▸ **OBJECTIVE**
Your task is to give the data again, exactly, with every line intact.

▸ **DATASET EXTRACT**
start

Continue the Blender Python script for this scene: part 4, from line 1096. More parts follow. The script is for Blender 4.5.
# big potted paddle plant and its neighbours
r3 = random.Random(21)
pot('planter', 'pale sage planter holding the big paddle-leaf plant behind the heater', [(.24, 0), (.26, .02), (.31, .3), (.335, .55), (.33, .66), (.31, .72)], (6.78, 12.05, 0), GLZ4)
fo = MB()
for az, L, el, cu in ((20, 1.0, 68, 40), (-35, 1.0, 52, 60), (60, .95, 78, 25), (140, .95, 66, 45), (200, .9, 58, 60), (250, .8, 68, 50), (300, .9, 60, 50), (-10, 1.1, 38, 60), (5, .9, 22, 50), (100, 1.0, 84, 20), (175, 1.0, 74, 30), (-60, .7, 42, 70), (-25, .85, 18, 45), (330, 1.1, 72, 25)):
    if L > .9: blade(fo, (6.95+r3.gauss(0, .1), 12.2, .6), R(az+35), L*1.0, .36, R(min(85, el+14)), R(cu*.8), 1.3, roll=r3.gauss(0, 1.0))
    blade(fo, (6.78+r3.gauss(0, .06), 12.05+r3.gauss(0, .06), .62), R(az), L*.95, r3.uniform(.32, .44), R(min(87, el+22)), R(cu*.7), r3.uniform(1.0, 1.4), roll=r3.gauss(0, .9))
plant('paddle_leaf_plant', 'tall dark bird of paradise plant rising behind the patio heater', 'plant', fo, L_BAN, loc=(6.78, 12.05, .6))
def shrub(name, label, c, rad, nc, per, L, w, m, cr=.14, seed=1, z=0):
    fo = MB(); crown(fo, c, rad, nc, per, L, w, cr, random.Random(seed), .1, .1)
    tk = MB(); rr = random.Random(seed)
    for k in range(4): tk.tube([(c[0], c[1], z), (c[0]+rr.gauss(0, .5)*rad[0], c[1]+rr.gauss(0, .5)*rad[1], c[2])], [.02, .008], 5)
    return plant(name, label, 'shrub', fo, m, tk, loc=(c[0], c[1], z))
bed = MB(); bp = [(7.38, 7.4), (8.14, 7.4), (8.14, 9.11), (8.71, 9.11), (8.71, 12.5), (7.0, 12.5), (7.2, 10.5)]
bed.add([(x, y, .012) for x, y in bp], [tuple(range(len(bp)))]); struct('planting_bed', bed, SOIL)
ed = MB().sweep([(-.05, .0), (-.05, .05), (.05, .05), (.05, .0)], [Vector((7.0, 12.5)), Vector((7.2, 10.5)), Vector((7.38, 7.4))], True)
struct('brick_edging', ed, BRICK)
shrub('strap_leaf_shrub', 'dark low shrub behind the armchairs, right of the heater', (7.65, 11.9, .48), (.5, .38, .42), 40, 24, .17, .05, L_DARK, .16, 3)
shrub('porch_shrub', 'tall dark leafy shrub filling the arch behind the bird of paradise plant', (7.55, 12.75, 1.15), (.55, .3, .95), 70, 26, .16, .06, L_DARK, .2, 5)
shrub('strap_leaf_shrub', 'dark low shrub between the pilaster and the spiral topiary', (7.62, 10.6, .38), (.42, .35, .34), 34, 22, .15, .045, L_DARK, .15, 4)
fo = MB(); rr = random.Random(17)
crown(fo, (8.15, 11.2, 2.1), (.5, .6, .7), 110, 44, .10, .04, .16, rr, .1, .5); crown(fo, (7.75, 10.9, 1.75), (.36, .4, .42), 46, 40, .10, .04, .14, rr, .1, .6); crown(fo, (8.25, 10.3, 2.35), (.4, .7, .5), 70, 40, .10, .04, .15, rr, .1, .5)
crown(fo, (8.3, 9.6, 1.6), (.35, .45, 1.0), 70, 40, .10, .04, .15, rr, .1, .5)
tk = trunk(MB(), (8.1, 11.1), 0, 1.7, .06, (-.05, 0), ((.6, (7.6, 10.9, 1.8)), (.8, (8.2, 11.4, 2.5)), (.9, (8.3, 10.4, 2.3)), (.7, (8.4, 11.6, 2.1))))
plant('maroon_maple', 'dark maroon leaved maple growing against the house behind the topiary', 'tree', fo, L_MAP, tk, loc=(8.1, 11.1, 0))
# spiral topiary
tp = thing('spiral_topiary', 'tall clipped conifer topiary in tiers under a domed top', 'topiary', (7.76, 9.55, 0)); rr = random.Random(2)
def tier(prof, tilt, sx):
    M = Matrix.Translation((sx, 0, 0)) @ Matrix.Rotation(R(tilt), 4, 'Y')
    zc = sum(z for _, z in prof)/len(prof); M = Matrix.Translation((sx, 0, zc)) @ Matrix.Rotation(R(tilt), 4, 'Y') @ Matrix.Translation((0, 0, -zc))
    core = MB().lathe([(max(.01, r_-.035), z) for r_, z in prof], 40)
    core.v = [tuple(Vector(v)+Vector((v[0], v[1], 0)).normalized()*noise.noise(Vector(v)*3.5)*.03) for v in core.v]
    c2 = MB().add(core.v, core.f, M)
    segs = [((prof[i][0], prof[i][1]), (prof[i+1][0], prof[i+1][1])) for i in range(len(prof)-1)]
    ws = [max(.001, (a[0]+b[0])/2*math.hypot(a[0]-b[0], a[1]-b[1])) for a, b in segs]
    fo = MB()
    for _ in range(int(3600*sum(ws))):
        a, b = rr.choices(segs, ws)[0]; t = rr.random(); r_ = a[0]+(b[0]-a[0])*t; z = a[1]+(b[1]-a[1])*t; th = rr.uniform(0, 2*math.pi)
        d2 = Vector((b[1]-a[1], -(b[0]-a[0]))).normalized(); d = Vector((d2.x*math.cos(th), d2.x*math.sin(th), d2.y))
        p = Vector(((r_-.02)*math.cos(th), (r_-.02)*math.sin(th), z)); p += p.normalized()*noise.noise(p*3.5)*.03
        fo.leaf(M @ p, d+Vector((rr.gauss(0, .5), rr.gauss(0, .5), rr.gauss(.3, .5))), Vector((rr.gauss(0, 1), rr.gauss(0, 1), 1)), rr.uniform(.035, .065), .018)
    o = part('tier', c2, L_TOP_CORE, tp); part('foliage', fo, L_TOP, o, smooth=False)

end

▸ **ANSWER TO THE PROBLEM**
Continue the Blender Python script for this scene: part 4, from line 1096. More parts follow. The script is for Blender 4.5.
# big potted paddle plant and its neighbours
r3 = random.Random(21)
pot('planter', 'pale sage planter holding the big paddle-leaf plant behind the heater', [(.24, 0), (.26, .02), (.31, .3), (.335, .55), (.33, .66), (.31, .72)], (6.78, 12.05, 0), GLZ4)
fo = MB()
for az, L, el, cu in ((20, 1.0, 68, 40), (-35, 1.0, 52, 60), (60, .95, 78, 25), (140, .95, 66, 45), (200, .9, 58, 60), (250, .8, 68, 50), (300, .9, 60, 50), (-10, 1.1, 38, 60), (5, .9, 22, 50), (100, 1.0, 84, 20), (175, 1.0, 74, 30), (-60, .7, 42, 70), (-25, .85, 18, 45), (330, 1.1, 72, 25)):
    if L > .9: blade(fo, (6.95+r3.gauss(0, .1), 12.2, .6), R(az+35), L*1.0, .36, R(min(85, el+14)), R(cu*.8), 1.3, roll=r3.gauss(0, 1.0))
    blade(fo, (6.78+r3.gauss(0, .06), 12.05+r3.gauss(0, .06), .62), R(az), L*.95, r3.uniform(.32, .44), R(min(87, el+22)), R(cu*.7), r3.uniform(1.0, 1.4), roll=r3.gauss(0, .9))
plant('paddle_leaf_plant', 'tall dark bird of paradise plant rising behind the patio heater', 'plant', fo, L_BAN, loc=(6.78, 12.05, .6))
def shrub(name, label, c, rad, nc, per, L, w, m, cr=.14, seed=1, z=0):
    fo = MB(); crown(fo, c, rad, nc, per, L, w, cr, random.Random(seed), .1, .1)
    tk = MB(); rr = random.Random(seed)
    for k in range(4): tk.tube([(c[0], c[1], z), (c[0]+rr.gauss(0, .5)*rad[0], c[1]+rr.gauss(0, .5)*rad[1], c[2])], [.02, .008], 5)
    return plant(name, label, 'shrub', fo, m, tk, loc=(c[0], c[1], z))
bed = MB(); bp = [(7.38, 7.4), (8.14, 7.4), (8.14, 9.11), (8.71, 9.11), (8.71, 12.5), (7.0, 12.5), (7.2, 10.5)]
bed.add([(x, y, .012) for x, y in bp], [tuple(range(len(bp)))]); struct('planting_bed', bed, SOIL)
ed = MB().sweep([(-.05, .0), (-.05, .05), (.05, .05), (.05, .0)], [Vector((7.0, 12.5)), Vector((7.2, 10.5)), Vector((7.38, 7.4))], True)
struct('brick_edging', ed, BRICK)
shrub('strap_leaf_shrub', 'dark low shrub behind the armchairs, right of the heater', (7.65, 11.9, .48), (.5, .38, .42), 40, 24, .17, .05, L_DARK, .16, 3)
shrub('porch_shrub', 'tall dark leafy shrub filling the arch behind the bird of paradise plant', (7.55, 12.75, 1.15), (.55, .3, .95), 70, 26, .16, .06, L_DARK, .2, 5)
shrub('strap_leaf_shrub', 'dark low shrub between the pilaster and the spiral topiary', (7.62, 10.6, .38), (.42, .35, .34), 34, 22, .15, .045, L_DARK, .15, 4)
fo = MB(); rr = random.Random(17)
crown(fo, (8.15, 11.2, 2.1), (.5, .6, .7), 110, 44, .10, .04, .16, rr, .1, .5); crown(fo, (7.75, 10.9, 1.75), (.36, .4, .42), 46, 40, .10, .04, .14, rr, .1, .6); crown(fo, (8.25, 10.3, 2.35), (.4, .7, .5), 70, 40, .10, .04, .15, rr, .1, .5)
crown(fo, (8.3, 9.6, 1.6), (.35, .45, 1.0), 70, 40, .10, .04, .15, rr, .1, .5)
tk = trunk(MB(), (8.1, 11.1), 0, 1.7, .06, (-.05, 0), ((.6, (7.6, 10.9, 1.8)), (.8, (8.2, 11.4, 2.5)), (.9, (8.3, 10.4, 2.3)), (.7, (8.4, 11.6, 2.1))))
plant('maroon_maple', 'dark maroon leaved maple growing against the house behind the topiary', 'tree', fo, L_MAP, tk, loc=(8.1, 11.1, 0))
# spiral topiary
tp = thing('spiral_topiary', 'tall clipped conifer topiary in tiers under a domed top', 'topiary', (7.76, 9.55, 0)); rr = random.Random(2)
def tier(prof, tilt, sx):
    M = Matrix.Translation((sx, 0, 0)) @ Matrix.Rotation(R(tilt), 4, 'Y')
    zc = sum(z for _, z in prof)/len(prof); M = Matrix.Translation((sx, 0, zc)) @ Matrix.Rotation(R(tilt), 4, 'Y') @ Matrix.Translation((0, 0, -zc))
    core = MB().lathe([(max(.01, r_-.035), z) for r_, z in prof], 40)
    core.v = [tuple(Vector(v)+Vector((v[0], v[1], 0)).normalized()*noise.noise(Vector(v)*3.5)*.03) for v in core.v]
    c2 = MB().add(core.v, core.f, M)
    segs = [((prof[i][0], prof[i][1]), (prof[i+1][0], prof[i+1][1])) for i in range(len(prof)-1)]
    ws = [max(.001, (a[0]+b[0])/2*math.hypot(a[0]-b[0], a[1]-b[1])) for a, b in segs]
    fo = MB()
    for _ in range(int(3600*sum(ws))):
        a, b = rr.choices(segs, ws)[0]; t = rr.random(); r_ = a[0]+(b[0]-a[0])*t; z = a[1]+(b[1]-a[1])*t; th = rr.uniform(0, 2*math.pi)
        d2 = Vector((b[1]-a[1], -(b[0]-a[0]))).normalized(); d = Vector((d2.x*math.cos(th), d2.x*math.sin(th), d2.y))
        p = Vector(((r_-.02)*math.cos(th), (r_-.02)*math.sin(th), z)); p += p.normalized()*noise.noise(p*3.5)*.03
        fo.leaf(M @ p, d+Vector((rr.gauss(0, .5), rr.gauss(0, .5), rr.gauss(.3, .5))), Vector((rr.gauss(0, 1), rr.gauss(0, 1), 1)), rr.uniform(.035, .065), .018)
    o = part('tier', c2, L_TOP_CORE, tp); part('foliage', fo, L_TOP, o, smooth=False)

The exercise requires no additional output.